Дружба Шкловского с Горьким знала свои приливы и отливы; в Берлине они, в итоге, поссорились, и в 1925 году Горький писал Федину резко: «Шкловский — увы! “Не оправдывает надежд”. Парень без стержня, без позвоночника и все более обнаруживает печальное пристрастие к словесному авантюризму. Литература для него — экран, на котором он видит только Виктора Шкловского и любуется нигилизмом этого фокусника. Жаль». С позвоночником тогда были уже проблемы и у самого Горького, но это совсем другой сюжет…
В 1929 году друг Шкловского, не писавший прозы, Б.М.Эйхенбаум утверждал в книге «Мой современник»: «Шкловский совсем не похож на традиционного русского писателя-интеллигента. Он профессионален до мозга костей — но совсем не так, как обычный русский писатель-интеллигент… В писательстве он физиологичен, потому что литература у него в крови, но совсем не в том смысле, чтобы он был литературен, а как раз в обратном. Литература присуща ему так, как дыхание, как походка. В состав его аппетита входит литература Он пробует ее на вкус, знает, из чего ее надо делать, и любит сам ее приготовлять и разнообразить».
Бенедикт Сарнов в емкой статье «Виктор Шкловский до пожара Рима» вспоминает свой разговор со Шкловским в начале 1960-х годов, свои жалобы как раз на то, что «время виновато», и сокрушительный ответ Виктора Борисовича: «Понимаете, когда мы уступаем дорогу автобусу, мы делаем это не из вежливости». Образ, что и говорить, производит впечатление, но, если бы все так боялись автобуса, он бы никогда не сделал перерыва в своих безжалостных наездах на нас…
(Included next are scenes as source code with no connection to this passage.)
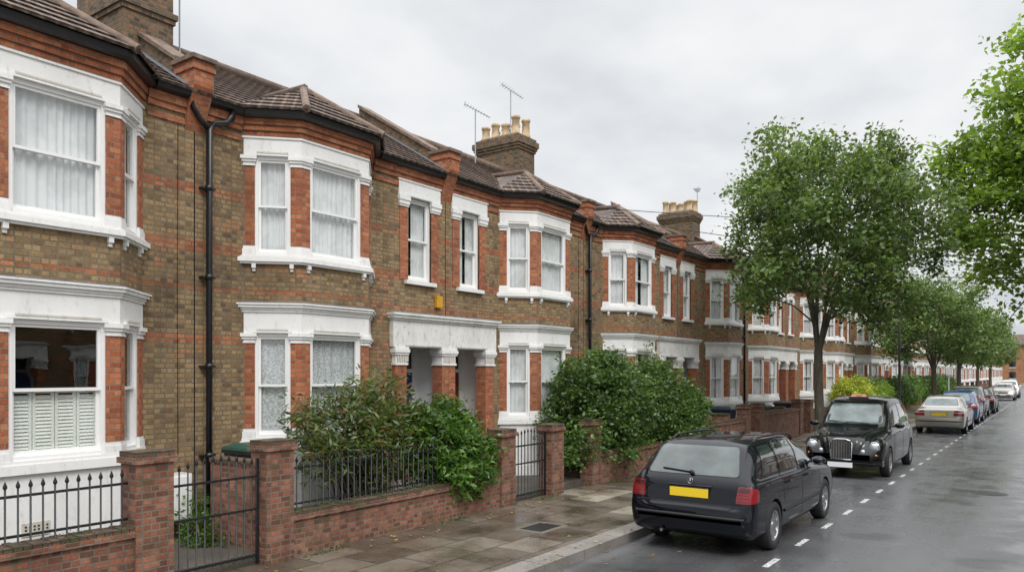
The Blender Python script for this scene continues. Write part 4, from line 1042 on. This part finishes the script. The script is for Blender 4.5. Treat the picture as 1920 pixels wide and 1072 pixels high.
def car(kind, x, s, facing, paint, label, plate='plate_yellow', glassr='car_glass_light'):
    st = dict(estate=ESTATE, sedan=SEDAN, hatch=HATCH, suv=[(a, b, c + .06, d + .1, e, f + (.16 if f > 1.1 else .1), g) for a, b, c, d, e, f, g in HATCH])[kind]
    L = st[-1][0]; rot = 0 if facing > 0 else math.pi; y0 = s if facing > 0 else s + L
    root = empty('parked_car', (x, y0, 0), rot, label=label, category='car', group='cars parked along the kerb')
    wr = .315 if kind != 'suv' else .35; wh = {'estate': (.90, 3.60), 'sedan': (.92, 3.60), 'hatch': (.75, 3.25), 'suv': (.75, 3.25)}[kind]
    body, bvh = body_mesh(st, paint, wh, wr); link(body, 'body', root)
    dz = .16 if kind == 'suv' else 0; hs = kind in ('hatch', 'suv')
    if kind == 'estate': SW = [[(.60, 1.01), (1.26, 1.0), (1.28, 1.35), (.82, 1.34)], [(1.36, .995), (2.2, .98), (2.2, 1.355), (1.37, 1.355)], [(2.28, .98), (3.10, .96), (2.70, 1.30), (2.28, 1.35)]]; RW = [(-.625, 1.01), (.625, 1.01), (.53, 1.365), (-.53, 1.365)]
    elif kind == 'sedan': SW = [[(1.15, 1.0), (1.42, .99), (1.42, 1.30), (1.36, 1.28)], [(1.5, .99), (2.2, .975), (2.2, 1.335), (1.5, 1.32)], [(2.28, .975), (3.12, .955), (2.74, 1.29), (2.28, 1.335)]]; RW = [(-.58, 1.07), (.58, 1.07), (.48, 1.33), (-.48, 1.33)]
    else: SW = [[(.5, 1.03 + dz * .6), (.95, 1.0 + dz * .6), (.95, 1.36 + dz), (.62, 1.33 + dz)], [(1.03, 1.0 + dz * .6), (1.75, .99 + dz * .6), (1.75, 1.39 + dz), (1.03, 1.38 + dz)], [(1.83, .99 + dz * .6), (2.72, .97 + dz * .6), (2.32, 1.33 + dz), (1.83, 1.39 + dz)]]; RW = [(-.56, 1.06 + dz * .7), (.56, 1.06 + dz * .7), (.46, 1.36 + dz), (-.46, 1.36 + dz)]
    for sg in (-1, 1):
        for pts in SW:
            g = MB(); panel(g, bvh, grow(pts, .014), 'x', sg, .003, 'dark_trim', .12); panel(g, bvh, pts, 'x', sg, .006, 'car_glass', .12); g.obj('side_window', root)
    g = MB(); panel(g, bvh, grow(RW, .02), 'y', -1, .003, 'dark_trim', .2); panel(g, bvh, RW, 'y', -1, .006, glassr, .2); g.obj('rear_window', root)
    wsz = (1.04 + dz, 1.34 + dz) if hs else (1.02, 1.33)
    ws = [(-.62, wsz[0]), (.62, wsz[0]), (.50, wsz[1]), (-.50, wsz[1])]
    g = MB(); panel(g, bvh, grow(ws, .02), 'y', 1, .003, 'dark_trim', .2); panel(g, bvh, ws, 'y', 1, .006, 'car_glass', .2); g.obj('windscreen', root)
    lo = .3
    for sg in (-1, 1):
        d1, d2, d3 = (1.32, 2.24, 3.25) if not hs else (.99, 1.79, 2.85)
        for yy, zt in ((d1, .97), (d2, .96), (d3, .90)):
            sobj(root, 'door_gap', bvh, [(yy, lo + (.3 if yy == d1 else 0)), (yy, zt + dz * .6)], 'x', sg)
        sobj(root, 'bonnet_gap', bvh, [(sg * .62, 3.44 if not hs else 3.1), (sg * .56, L - .3)], 'z', 1)
        sobj(root, 'rubbing_strip', bvh, [(wh[0] + .42, .46), (wh[1] - .42, .46)], 'x', sg, .022)
    sobj(root, 'bumper_gap', bvh, [(-.74, .655), (.74, .655)], 'y', -1, .006)
    sobj(root, 'rubbing_strip', bvh, [(-.74, .50), (.74, .50)], 'y', -1, .022); sobj(root, 'rubbing_strip', bvh, [(-.68, .42), (.68, .42)], 'y', 1, .022)
    for sg in (-1, 1):
        for yy in ((1.45, 2.38) if not hs else (1.1, 1.9)):
            g = MB(); h = cast(bvh, yy + .1, .83 + dz * .6, 'x', sg); g.tube([h[0] + h[1] * .0 + Vector((0, -.11, 0)), h[0] + h[1] * .03 + Vector((0, -.08, 0)), h[0] + h[1] * .03 + Vector((0, .08, 0)), h[0] + Vector((0, .11, 0))], .013, paint, 8); g.obj('door_handle', root)
        g = MB(); zt, zl = (.905, .70) if not hs else (.98 + dz * .5, .70 + dz * .3); xi = .62 if kind == 'estate' else .48
        panel(g, bvh, [(sg * xi, zl), (sg * .81, zl), (sg * .795, zt), (sg * (xi + .02), zt)], 'y', -1, .006, 'lens_red', .08)
        if kind == 'estate': panel(g, bvh, [(sg * (xi + .02), zt - .07), (sg * .79, zt - .07), (sg * .785, zt - .01), (sg * (xi + .03), zt - .01)], 'y', -1, .009, 'lens_dark_red', .05)
        else: panel(g, bvh, [(sg * (xi + .02), zl + .10), (sg * .79, zl + .10), (sg * .79, zl + .135), (sg * (xi + .02), zl + .135)], 'y', -1, .009, 'lens_clear', .05)
        panel(g, bvh, [(.06, zl), (.25, zl + .02), (.27, zt - .05), (.11, zt)], 'x', sg, .006, 'lens_red', .08)
        if kind == 'estate':
            for q in range(3): seam(g, bvh, [(sg * (xi + .02), zl + .025 + q * .042), (sg * .785, zl + .025 + q * .042)], 'y', -1, .004, 'lens_dark_red', .007)
        g.obj('rear_light', root)
        g = MB(); panel(g, bvh, [(sg * .38, .57), (sg * .70, .57), (sg * .68, .70), (sg * .40, .70)], 'y', 1, .01, 'lens_clear', .12); g.obj('headlight', root)
        for wy in wh: wheel(root, sg * .765, wy, wr, sg)
        mirror(root, .80, 3.02 if not hs else 2.62, .99 + dz * .6, sg, paint)
    zp = .79 if kind == 'estate' else .76
    h = cast(bvh, 0, zp, 'y', -1)[0]; g = MB(); g.box(-.262, .262, h.y - .026, h.y - .016, zp - .057, zp + .057, plate); g.box(-.275, .275, h.y - .016, h.y + .03, zp - .07, zp + .07, 'dark_trim'); g.obj('number_plate', root)
    h = cast(bvh, 0, .5, 'y', 1)[0]; g = MB(); g.box(-.26, .26, h.y + .005, h.y + .02, .44, .55, 'plate_white'); g.obj('number_plate', root)
    g = MB(); panel(g, bvh, [(-.34, .58), (.34, .58), (.34, .68), (-.34, .68)], 'y', 1, .008, 'dark_trim', .05); g.obj('grille', root)
    if kind == 'estate':
        for sg in (-1, 1):
            g = MB(); path = []
            for k in range(13):
                yy = .85 + 1.85 * k / 12; h = cast(bvh, sg * .575, yy, 'z', 1); path.append(h[0] + Vector((0, 0, .045 if 0 < k < 12 else 0)))
            g.tube(path, .016, 'dark_trim', 6); g.obj('roof_rail', root)
        g = MB(); z = .935; h = cast(bvh, 0, z, 'y', -1)[0]; yb = h.y - .02
        N = 20
        g.tube([(.036 * math.cos(6.2832 * k / N), yb, z + .036 * math.sin(6.2832 * k / N)) for k in range(N + 1)], .004, 'chrome', 5, False)
        for k in range(3): a = math.pi / 2 + k * 2.0944; g.tube([(0, yb, z), (.035 * math.cos(a), yb, z + .035 * math.sin(a))], [.006, .002], 'chrome', 5)
        g.obj('badge', root)
        g = MB(); p0 = cast(bvh, 0, 1.03, 'y', -1); pa = p0[0] + p0[1] * .02; p1 = cast(bvh, -.42, 1.06, 'y', -1); g.tube([pa, p1[0] + p1[1] * .02], .009, 'dark_trim', 6); g.lathe([(0, 0), (0, .03), (.03, .03), (.03, 0)], tuple(pa), 'y', 'dark_trim', 12, -1); g.obj('rear_wiper', root)
        sobj(root, 'boot_handle', bvh, [(-.3, .872), (.3, .872)], 'y', -1, .012, paint, .006)
        g = MB(); g.tube([(-.36, -.02, .27), (-.36, .3, .27)], .022, 'alu', 8); g.obj('exhaust', root)
    return root
car('estate', -3.93, 9.42, 1, 'car_navy', 'dark navy blue estate car with roof rails parked at the kerb', glassr='car_glass_mid')
car('sedan', -3.72, 33.2, 1, 'car_silver', 'silver saloon car parked at the kerb')
car('hatch', -3.8, 40.2, 1, 'car_blue', 'blue hatchback parked behind silver saloon')
car('suv', -3.9, 45.6, 1, 'car_grey', 'tall dark grey car parked in the row')
car('hatch', -3.8, 51.2, 1, 'car_black', 'black hatchback parked in the row')
car('hatch', -3.8, 76, -1, 'car_silver', 'silver car parked further along the kerb')
car('suv', -3.8, 84, -1, 'car_white', 'white car parked far along the street')

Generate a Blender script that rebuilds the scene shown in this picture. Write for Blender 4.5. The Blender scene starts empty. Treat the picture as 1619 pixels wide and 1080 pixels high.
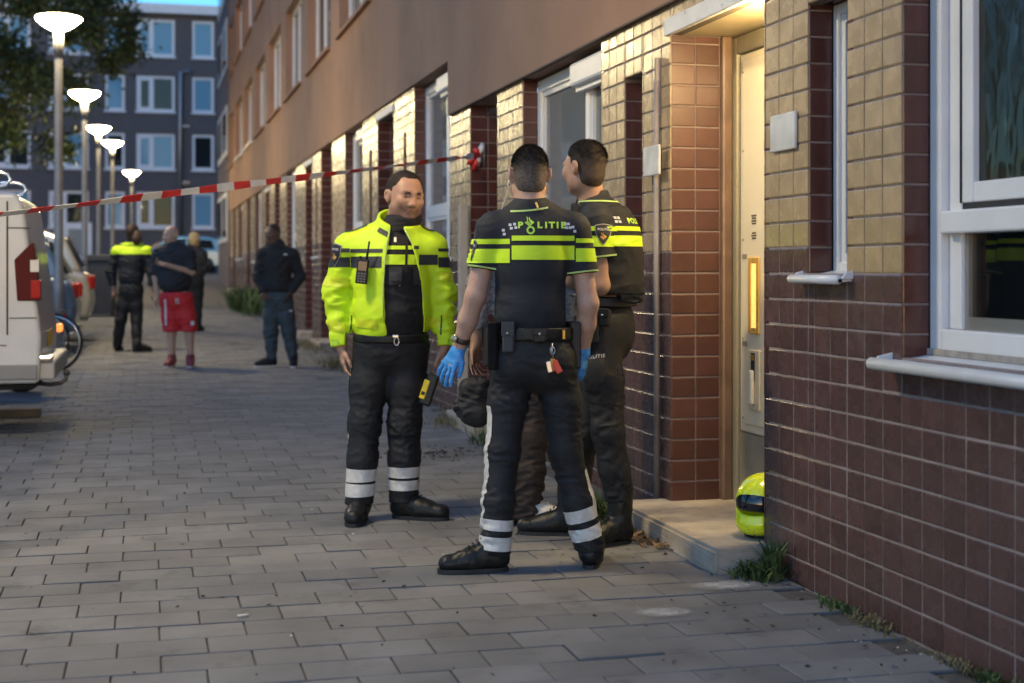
import bpy, bmesh, math, random
import numpy as np
from mathutils import Vector, Matrix, Euler
from mathutils.bvhtree import BVHTree

random.seed(7)
RNG = np.random.default_rng(7)
scene = bpy.context.scene
COL = scene.collection

# ------------------------------------------------------------------ camera
# x = across the street (wall at +2.6), y = along the street, z = up
FOCAL_PX, YAW = 2249.0, math.atan((809.5 - 230.0) / 2249.0)
CY, SY = math.cos(YAW), math.sin(YAW)
cam_data = bpy.data.cameras.new('camera')
cam = bpy.data.objects.new('camera', cam_data)
COL.objects.link(cam)
cam.location = (0, 0, 1.3)
cam.rotation_euler = (math.pi / 2, 0, -YAW)
cam_data.sensor_width = 36
cam_data.lens = FOCAL_PX / 1619 * 36
cam_data.shift_y = -114 / 1619
cam_data.clip_end = 2000
cam_data.dof.use_dof = True
cam_data.dof.focus_distance = 6.5
cam_data.dof.aperture_fstop = 2.4
scene.camera = cam

# ------------------------------------------------------------------ sky, sun, exposure
SUN_EL, SUN_AZ = math.radians(3.0), math.radians(200)
world = bpy.data.worlds.new('World')
scene.world = world
world.use_nodes = True
wn, wl = world.node_tree.nodes, world.node_tree.links
wn.clear()
sky = wn.new('ShaderNodeTexSky')
sky.sky_type = 'NISHITA'
sky.sun_disc = False
sky.sun_elevation = SUN_EL
sky.sun_rotation = SUN_AZ
sky.ozone_density = 4.2
sky.air_density = 1.0
sky.dust_density = 0.3
bg = wn.new('ShaderNodeBackground')
bg.inputs["Strength"].default_value = 0.15
wo = wn.new('ShaderNodeOutputWorld')
wl.new(sky.outputs[0], bg.inputs[0])
wl.new(bg.outputs[0], wo.inputs[0])

sun_data = bpy.data.lights.new('sun', 'SUN')
sun_data.energy = 0.02
sun_data.angle = math.radians(30)
sun_data.color = (0.75, 0.85, 1.0)
sun = bpy.data.objects.new('sun', sun_data)
COL.objects.link(sun)
sun.rotation_euler = (math.radians(50), 0, math.radians(-60))

vs = scene.view_settings
vs.view_transform = 'Standard'
vs.look = 'None'
vs.gamma = 1
vs.exposure = 2.35
scene.cycles.max_bounces = 5
scene.cycles.diffuse_bounces = 2
scene.cycles.glossy_bounces = 3
scene.cycles.transparent_max_bounces = 8
scene.cycles.sample_clamp_indirect = 8
LAMP_L = 58.0        # radiance of a street lamp bowl
PORCH_L = 70.0
WARM = (1.0, 0.70, 0.34)

# ------------------------------------------------------------------ helpers
def ground_z(y):
    y = max(0.0, min(y, 75.0))
    return 0.00033 * y * y

def at(px, py, Z):
    """a point seen at photo position px, py that stands Z metres deep"""
    u = (px - 809.5) / FOCAL_PX
    return Vector((Z * (u * CY + SY), Z * (CY - u * SY), 1.3 - (py - 426) / FOCAL_PX * Z))

def link(o, parent=None):
    COL.objects.link(o)
    if parent is not None:
        o.parent = parent
    return o

def tag(o, label=None, cat=None, group=None, kind=None):
    if label: o['label'] = label
    if cat: o['category'] = cat
    if group: o['group'] = group
    if kind: o['kind'] = kind
    return o

def empty(name, loc=(0, 0, 0), rz=0.0, **kw):
    o = bpy.data.objects.new(name, None)
    o.empty_display_size = 0.2
    link(o)
    o.location = loc
    o.rotation_euler = (0, 0, rz)
    return tag(o, **kw)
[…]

Последняя знаменитая книга Шкловского называлась «Гамбургский счет», она вышла в 1928 году, и с тех пор её название стало крылатым. Потом Шкловский старался держаться на плаву, писал свои не задерживаемые цензурой книги и откликался на чужие. При его темпераменте и остром уме это не всегда бывало легко — скажем, пылко хвалить в газете фильм Чиаурели «Клятва», воспроизводящий историю, фальсифицированную Сталиным.
Шкловскому повезло — его не арестовали; в 1939 году он даже получил орден Трудового Красного знамени — это надо было заслужить. И все же орден — далеко не вся правда о Шкловском. В страшные годы террора «в Москве был только один дом, открытый для отверженных», — таково дорогого стоящее признание в «Воспоминаниях» Н.Я. Мандельштам, оно — о доме Шкловского. Исключительно сердечно, что ей в общем-то не свойственно, пишет Н.Я. о Василисе Георгиевне Шкловской…И еще одно важное свидетельство вдовы Мандельштама о времени террора: «Шкловский в те годы понимал всё, но надеялся, что аресты ограничатся “их собственными счетами”. Он так и разграничивал: когда взяли Кольцова, он сказал, что это нас не касается, но тяжело реагировал, если арестовывали просто интеллигентов. Он хотел сохраниться “свидетелем”, но, когда эпоха кончилась, мы уже все успели состариться и растерять то, что делает человека свидетелем, то есть понимание вещей и точку зрения. Так случилось и со Шкловским».